Directions for this task | Omit the pictures and print exactly the lines of the listing below, starting at the first and ending at the line containing "R = math.radians".

Data |
+ + +

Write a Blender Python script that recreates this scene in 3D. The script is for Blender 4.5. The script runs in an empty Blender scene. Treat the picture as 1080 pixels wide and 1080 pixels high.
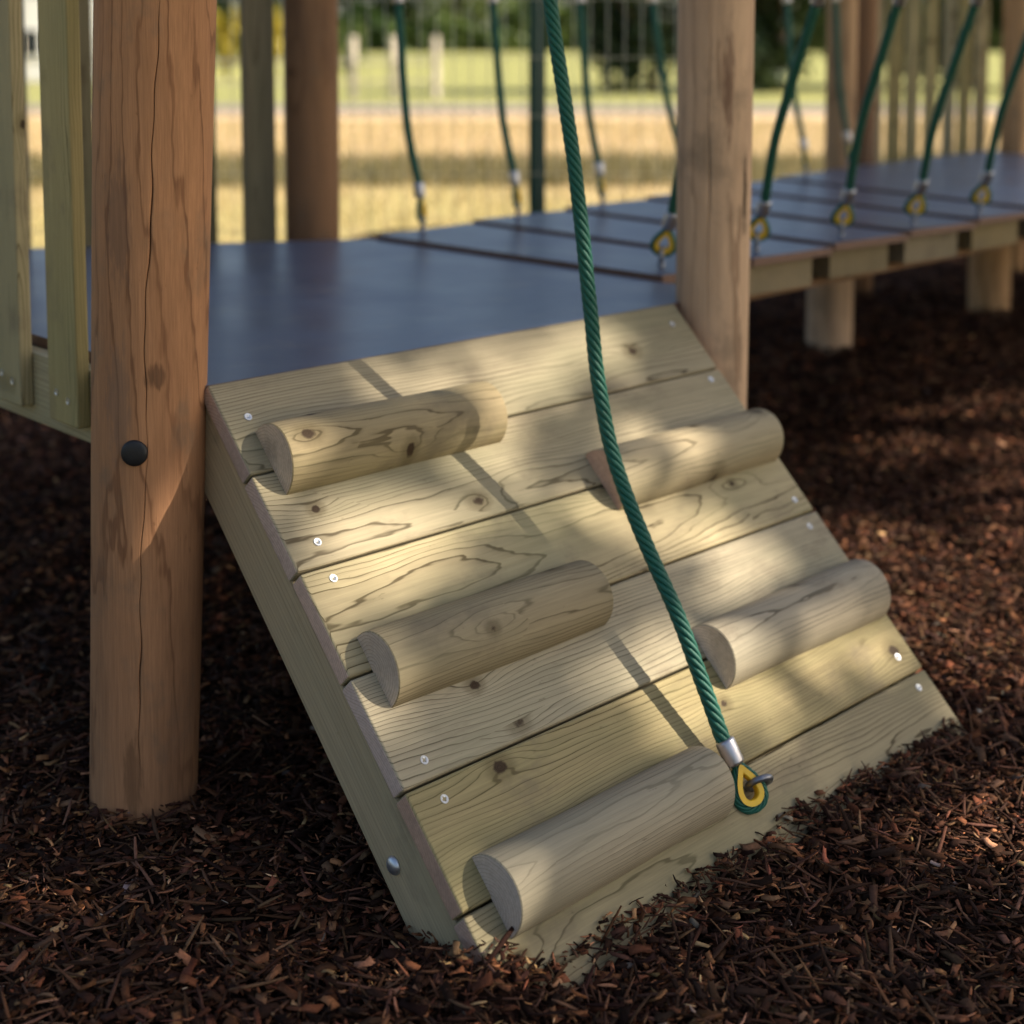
import bpy, bmesh, math, random
import numpy as np
from mathutils import Vector, Matrix, Quaternion

random.seed(7)
RNG = np.random.default_rng(7)
scene = bpy.context.scene
COL = scene.collection
R = math.radians

# ---------------------------------------------------------------- helpers
def tag(o, label=None, cat=None, group=None, kind=None):
    if label: o['label'] = label
    if cat: o['category'] = cat
    if group: o['group'] = group
    if kind: o['kind'] = kind
    return o

def thing(name, loc, rot=(0, 0, 0)):
    o = bpy.data.objects.new(name, None)
    o.empty_display_size = 0.05
    o.matrix_basis = Matrix.LocRotScale(Vector(loc), Matrix.Identity(3).to_euler() if rot == (0, 0, 0) else __import__('mathutils').Euler(rot), None)
    COL.objects.link(o)
    return o

def world_of(o):
    m = o.matrix_basis.copy()
    while o.parent:
        o = o.parent
        m = o.matrix_basis @ m
    return m

def link(name, me, mats, parent=None, world=None, local=None, smooth=False, wn=False):
    if not isinstance(mats, (list, tuple)): mats = [mats]
    if smooth:
        me.polygons.foreach_set('use_smooth', [True] * len(me.polygons))
    for m in mats: me.materials.append(m)
    o = bpy.data.objects.new(name, me)
    COL.objects.link(o)
    if parent: o.parent = parent
    if world is not None:
        o.matrix_basis = (world_of(parent).inverted() @ world) if parent else world
    if local is not None:
        o.matrix_basis = local
    if wn:
        md = o.modifiers.new('wn', 'WEIGHTED_NORMAL'); md.keep_sharp = True
    return o

def mesh_from(verts, faces, name='m'):
    me = bpy.data.meshes.new(name)
    me.from_pydata([tuple(v) for v in verts], [], [tuple(f) for f in faces])
    me.update()
    return me

def bm_mesh(bm, name='m'):
    me = bpy.data.meshes.new(name); bm.to_mesh(me); bm.free(); me.update(); return me

def box_mesh(sx, sy, sz, bev=0.003, cx=0, cy=0, cz=0, seg=3, endaxis=None):
    """bevelled box; faces whose normal is along endaxis get material slot 1"""
    bm = bmesh.new()
    bmesh.ops.create_cube(bm, size=1)
    for v in bm.verts:
        v.co = Vector((v.co.x * sx + cx, v.co.y * sy + cy, v.co.z * sz + cz))
    if bev > 0:
        bmesh.ops.bevel(bm, geom=list(bm.edges), offset=bev, segments=seg, profile=0.5, affect='EDGES')
    if endaxis is not None:
        bm.normal_update()
        for f in bm.faces:
            if abs(f.normal[endaxis]) > 0.8: f.material_index = 1
    return bm_mesh(bm)

class MB:
    """collects several solids into ONE mesh"""
    def __init__(s): s.v = []; s.f = []
    def add(s, vs, fs):
        o = len(s.v); s.v += [tuple(v) for v in vs]; s.f += [tuple(i + o for i in f) for f in fs]
    def tube(s, pts, rad, n=10, closed=False, caps=True):
        pts = [Vector(p) for p in pts]; m = len(pts)
        rads = rad if isinstance(rad, (list, tuple)) else [rad] * m
        def tan(i):
            if closed: return (pts[(i + 1) % m] - pts[(i - 1) % m]).normalized()
            return (pts[min(i + 1, m - 1)] - pts[max(i - 1, 0)]).normalized()
        t = tan(0); a = t.orthogonal().normalized(); vs = []
        for i in range(m):
            t2 = tan(i); q = t.rotation_difference(t2); a = (q @ a); a = (a - t2 * a.dot(t2)).normalized(); t = t2
            b = t.cross(a)
            for k in range(n):
                th = 2 * math.pi * k / n
                vs.append(pts[i] + (a * math.cos(th) + b * math.sin(th)) * rads[i])
        fs = []
        for i in range(m if closed else m - 1):
            j = (i + 1) % m
            for k in range(n):
                fs.append((i * n + k, i * n + (k + 1) % n, j * n + (k + 1) % n, j * n + k))
        if caps and not closed:
            fs.append(tuple(range(n - 1, -1, -1))); fs.append(tuple((m - 1) * n + k for k in range(n)))
        s.add(vs, fs)
    def box(s, c, sx, sy, sz):
        x, y, z = c
        vs = [(x + i * sx / 2, y + j * sy / 2, z + k * sz / 2) for i in (-1, 1) for j in (-1, 1) for k in (-1, 1)]
        s.add(vs, [(0, 1, 3, 2), (4, 6, 7, 5), (0, 4, 5, 1), (2, 3, 7, 6), (0, 2, 6, 4), (1, 5, 7, 3)])
    def prism(s, poly, z0, z1):
        n = len(poly)
        vs = [(p[0], p[1], z0) for p in poly] + [(p[0], p[1], z1) for p in poly]
        fs = [tuple(range(n - 1, -1, -1)), tuple(range(n, 2 * n))] + [(i, (i + 1) % n, n + (i + 1) % n, n + i) for i in range(n)]
        s.add(vs, fs)
    def lathe(s, prof, n=20, M=Matrix.Identity(4)):
        vs = []; m = len(prof)
        for r, z in prof:
            for k in range(n):
                th = 2 * math.pi * k / n
                vs.append(M @ Vector((r * math.cos(th), r * math.sin(th), z)))
        fs = [(i * n + k, i * n + (k + 1) % n, (i + 1) * n + (k + 1) % n, (i + 1) * n + k) for i in range(m - 1) for k in range(n)]
        fs.append(tuple(range(n - 1, -1, -1))); fs.append(tuple((m - 1) * n + k for k in range(n)))
        s.add(vs, fs)
    def mesh(s): return mesh_from(s.v, s.f)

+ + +

Solution to the exercise |
Write a Blender Python script that recreates this scene in 3D. The script is for Blender 4.5. The script runs in an empty Blender scene. Treat the picture as 1080 pixels wide and 1080 pixels high.
import bpy, bmesh, math, random
import numpy as np
from mathutils import Vector, Matrix, Quaternion

random.seed(7)
RNG = np.random.default_rng(7)
scene = bpy.context.scene
COL = scene.collection
R = math.radians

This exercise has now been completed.